By Kamislav FADEL, Head of A.L./Automotive Lighting R&D
Get ready: the current balance of innovation, competitiveness and globalisation in our field is ripe for big changes. Automotive lights and signals are evolving at a fast and accelerating pace never before seen. Each new model release shows new lighting features.
In past times, the key innovation factor was performance; competition was focused on how to give the driver maximum light for the best possible safety. The progression of headlight bulbs, R2 followed by H1, H4, H7 and D2 defines the curve of what we have achieved in progressive lighting performance improvement.
By and by, styling began to exert more influence on car lights. This pushed the uptake of window-clear lenses and new technologies in optics and packaging, and introduced LED technology. Meanwhile, the R&D efforts of the major lighting suppliers were developing AFS technology. This enhances lighting performance and gives a substantial safety benefit for the driver. Meanwhile, lighting design is becoming a strong lever for brand and vehicle family identity and advertisement of the vehicle’s level of technical sophistication.
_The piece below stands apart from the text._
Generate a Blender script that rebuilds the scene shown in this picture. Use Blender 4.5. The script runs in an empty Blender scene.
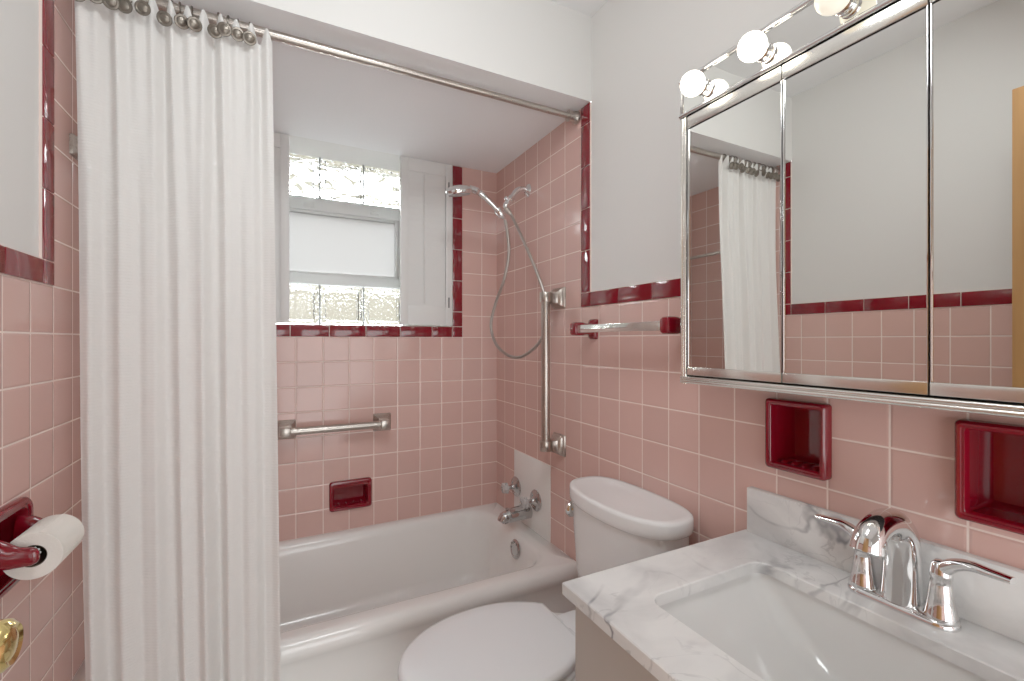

New factors in lighting design are linked to global concerns. The ecological trend is pushing the reduction of power consumption to reduce CO2 emissions. Forthcoming electric vehicles need careful attention to weight and packaging reduction with respect to available power to optimise the range and fit the decreasing available volume. In addition, competition among premium car makers is becoming stronger and stronger on advanced lighting technologies involving sophisticated electronics and lighting components and requiring even more resources and expertise in both conventional and novel lighting-related fields.
The big lighting suppliers have different solutions to these shifting market demands. All of them need to invest heavily in R&D to lead the trend. At the same time, most of them have to face the globalisation trend, increasing competition from low-cost countries, the drastic development time reduction and growing pressure on development costs. There is no single best solution, and suppliers’ various priorities and approaches will create unique technical cocktails. On the other hand, standardisation will be a great challenge.
Honestly I find this period very exciting with all the opportunities but also the threats that will come. I am convinced also that we will observe increasing market awareness of the pivotal role that headlights and rear lights are assuming in vehicle technology and design and, of course, in traffic safety.